To the author's point, if the existing .NET development community can leap-frog Android in terms of app output and app quality, then they would make a believer out of me.

I agree there are not many nice games. Didn't miss many other things, but I am not much of an app collector.

However, the lack of quality apps is motivating me as a developer. How am I supposed to compete on the iPhone, if there are a gazillion apps that are polished bordering on cheesiness? Seems to me on Android there are more opportunities for me.

Apple won this round because they already had access to people's pocketbooks through existing iTunes users.

It will take years (5?) for any other company to build up a marketplace like iTunes. Honestly, Amazon or eBay could out-compete Google or Microsoft in this area right now, because they have regular paying customers. Hell, Amazon already has some experience with mobile devices (Kindle).

Completely agree that nerd appeal matters not one bit to end-users. But while yes, they pay attention to the polish, what they are really after is being cool. And no cool person I know is going to get caught carrying Microsoft around while there are iPhones in the world. The Droid is show-off-worthy and cool too. Microsoft has a steep climb out of its uncool-ness, and I for one, would not bank on it. But I've been wrong before.

Found it interesting how Android is dissed as something that appeals only to nerds, which in my mind I kept equating with "developers" and the reasoning this is bad, while Microsoft's strategy is good is that they focus on developers, developers, developers.

I like how Max likes being the contrarian, much ala Giles Bowkett, and get tons of traffic and us commenting on his articles. He's output a good number just this year and about all of these have made it into HN's home page.
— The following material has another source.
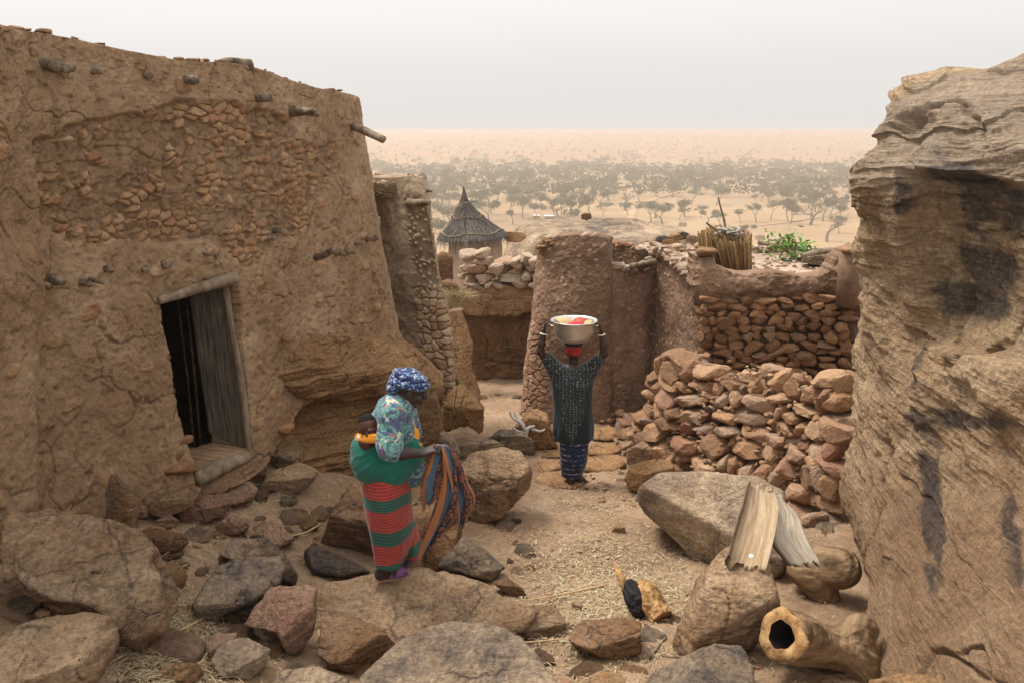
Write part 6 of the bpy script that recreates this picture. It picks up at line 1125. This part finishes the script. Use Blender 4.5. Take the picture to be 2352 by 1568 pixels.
# burnt log in the middle
y5 = G(1500, 1440)[1]+.06; L5 = lambda u, v, dy=0: P(u, v, y5+dy); bl = empty('burnt_log', L5(1485, 1440)); tag(bl, 'short yellow log with a charred black end on the straw', 'log')
trunkshape('log', [([L5(1480,1352,.2), L5(1493,1380,.12), L5(1530,1436,-.03)], [.058,.078,.07])], '', 'wood_cut', .006, 6, .034, bl, lambda q: cut(q, L5(1518, 1422, .01), unit(L5(1530,1436,-.03)-L5(1493,1380,.12))))
trunkshape('charred_end', [([L5(1448,1348,.22), L5(1458,1375,.15), L5(1468,1402,.10)], [.05,.06,.05])], '', 'char', .006, 7, .034, bl)
slab_ = MB(); slab_.tube([L5(1414,1298,.36), L5(1425,1322,.28), L5(1438,1352,.2)], [.012,.03,.034], 10, .5, .3, 3, oval=.5); slab_.build('splinter', M['wood_cut'], bl)
# bleached forked branch on the pale rock, twigs, long straws
M['bleached'] = wood_mat('bleached_branch', (.36, .33, .30), (.62, .58, .53), (1, 1, 1), .8, .6); y6 = vhit(find('pale pointed rock'), 1215, 985, 20)[1]-.05
bb_ = MB(); 
for pts, rad in [([(1208,1040,-.05),(1206,1015,-.03),(1212,985,0),(1228,978,0)], [.028,.03,.028,.018]), ([(1210,990,0),(1196,972,0),(1178,958,.02),(1170,944,.03)], [.028,.022,.018,.010]), ([(1205,978,0),(1190,962,.05),(1180,946,.1)], [.024,.02,.012]), ([(1208,994,0),(1190,990,-.04),(1176,980,-.05)], [.024,.018,.008]), ([(1222,985,0),(1240,990,-.02),(1252,985,.0)], [.022,.02,.008])]:
    bb_.tube(crom(np.array([P(u, v, y6+d) for u, v, d in pts]), 12), np.interp(np.linspace(0, 1, 12), np.linspace(0, 1, len(rad)), rad), 9, .5, .2, int(pts[0][0]))
o = bb_.build('forked_branch', M['bleached'], None, P(1208, 1035, y6)); tag(o, 'bleached forked branch lying on the pale pointed rock', 'branch')
def gstick(pts, r, label, mat, lift=.03, cat='twig', name='twig'):
    K = crom(np.array([G(*p)+[0, 0, lift] for p in pts]), 14); mb = MB(); mb.tube(K, np.linspace(r, r*.6, 14), 7, .6, .25, int(pts[0][0])); o = mb.build(name, M[mat], None, K[0]); tag(o, label, cat)
gstick([(1480,1532),(1505,1500),(1530,1470)], .011, 'dark twig standing bent between the burnt log and the bottom rock', 'wood_old'); gstick([(1608,1512),(1560,1518),(1520,1516)], .009, 'thin dark twig pointing left from the sharp edged boulder', 'wood_dark'); gstick([(1466,1430),(1475,1470),(1520,1510)], .006, 'thin crossing twig in front of the burnt log', 'wood_old'); gstick([(1500,1545),(1540,1560),(1575,1566)], .012, 'short grey stick at the bottom beside the rounded rock', 'wood_old')
M['cane'] = flat_mat('pale_cane', (.48, .33, .17), .7, .3, 20, .2)
gstick([(732,1455),(742,1500),(790,1550)], .010, 'bent pale stalk at the bottom beside the brown wedge', 'cane', cat='stalk', name='stalk'); gstick([(1392,1350),(1310,1368),(1215,1385)], .007, 'long straight millet stalk on the ground right of the women', 'cane', cat='stalk', name='stalk'); gstick([(735,1212),(700,1230),(655,1240)], .008, 'curved pale stalk on the path by the house', 'cane', cat='stalk', name='stalk'); gstick([(1190,1485),(1250,1480),(1340,1470)], .006, 'thin pale stalk beside the squat five sided stone', 'cane', cat='stalk', name='stalk'); gstick([(480,1520),(430,1548),(330,1568)], .007, 'pale stalk in the straw litter at the bottom left', 'cane', cat='stalk', name='stalk'); gstick([(370,1478),(430,1450),(492,1415)], .008, 'long stalk running under the wedge boulder', 'cane', cat='stalk', name='stalk')
# ======================== loose straw, chaff, pebbles
VV = []; rs = np.random.RandomState(44); RR = []
def bits(n, fn, L, wd_):
    for _ in range(n):
        u, v = fn()
        if not (0 < v < 1680): continue
        p = G(u, v)+[0, 0, .012+rs.rand()*.02]; a = rs.uniform(0, 6.283); el = rs.normal()*.25; l = rs.uniform(*L)*.5*(1 if rs.rand() < .9 else 2); w = rs.uniform(*wd_)*.5; d = np.array([math.cos(a)*math.cos(el), math.sin(a)*math.cos(el), math.sin(el)*.6]); s2 = unit(np.cross(d, [rs.normal()*.3, rs.normal()*.3, 1]))*w; up_ = np.array([0, 0, w*.8]); md = p+[0, 0, l*.12]
        VV.append([p-d*l-s2, p-d*l+s2, md+s2, md-s2, p+d*l+s2, p+d*l-s2, md+up_]); RR.append(rs.rand())
gs = lambda cu, cv, su, sv: (lambda: (cu+rs.normal()*su, cv+rs.normal()*sv))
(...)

He knows how to get nerds talking, that's for sure.

Man, got carried away talking about cool that forgot about my other thought. Any iPhone-competing device will need manufacturers and the carriers to push it. Android has that going already. Surely Microsoft will get plenty phones out there in time, but will it be soon enough and at a competitive price point? we'll see I guess.
I don't know about the article, but if I click on another HN article and end up on a page with Posterous trying to get me to sign up? I'm going to go running screaming into the night.

A few times was okay, guys. I get it. Everybody has to advertise. After about 10 or 20, if I haven't signed-up, I'm not going to.
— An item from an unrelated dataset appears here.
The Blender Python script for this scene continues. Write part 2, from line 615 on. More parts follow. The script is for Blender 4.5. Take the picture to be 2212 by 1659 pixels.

Screenshot? If posterous is intruding on the reading experience of my users I'm going to change it.
Just tried it again from FF and got it. Trying it a second time from Chrome did not bring up the error.

I'll email you the image.

It says it can't find the link, and I get sent to the posterous splash page.

Interestingly enough, it looks like every other page request I send to posterous today from this browser will be honored. But if I switch to a new browser and go to click on a blog that's hosted on posterous, back I go to their "can't find the link and wouldn't you like to start using our service!" page.
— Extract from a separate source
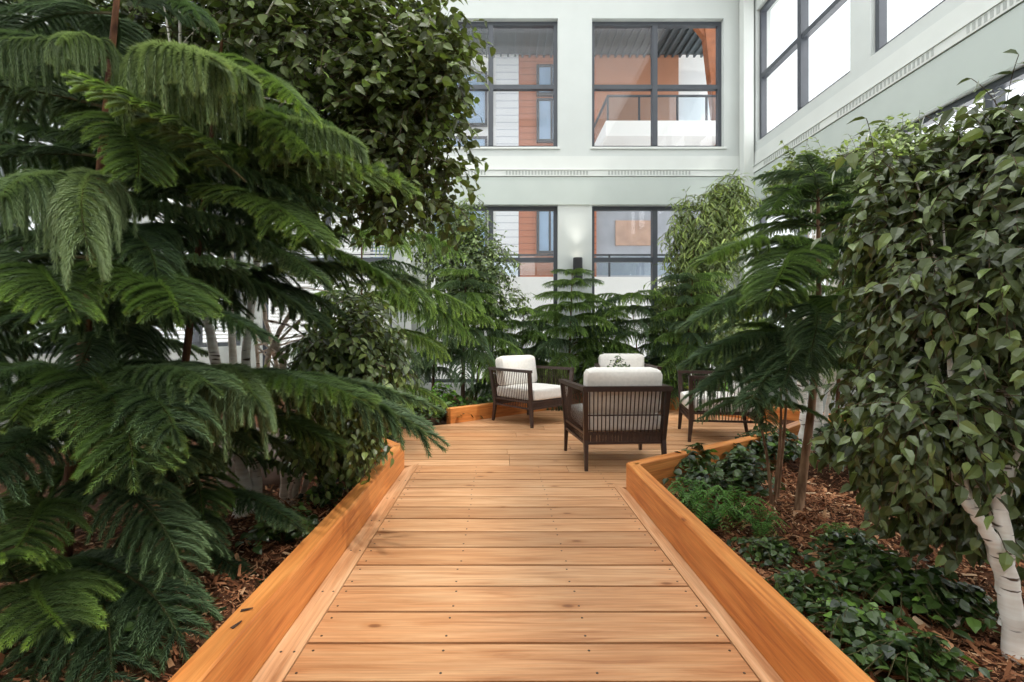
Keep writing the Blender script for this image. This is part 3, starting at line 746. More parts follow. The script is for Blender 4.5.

Perhaps it's just a bug. But it's a bug that acts exactly like somebody continuously trying to get me to start using something I do not want to use. So whether it's intentional or not, it's annoying as hell.

As a follow, in case any of the posterous guys are listening, Max and I played around a bit and could not replicate the error.

My current guess -- it's not my problem so all I have is a guess -- is that under heavy load, posterous fails to resolve the blog name and instead takes new users to the splash page. This may be a scaling problem, or it could be random pestering. From a user's standpoint, it looks a lot like pestering.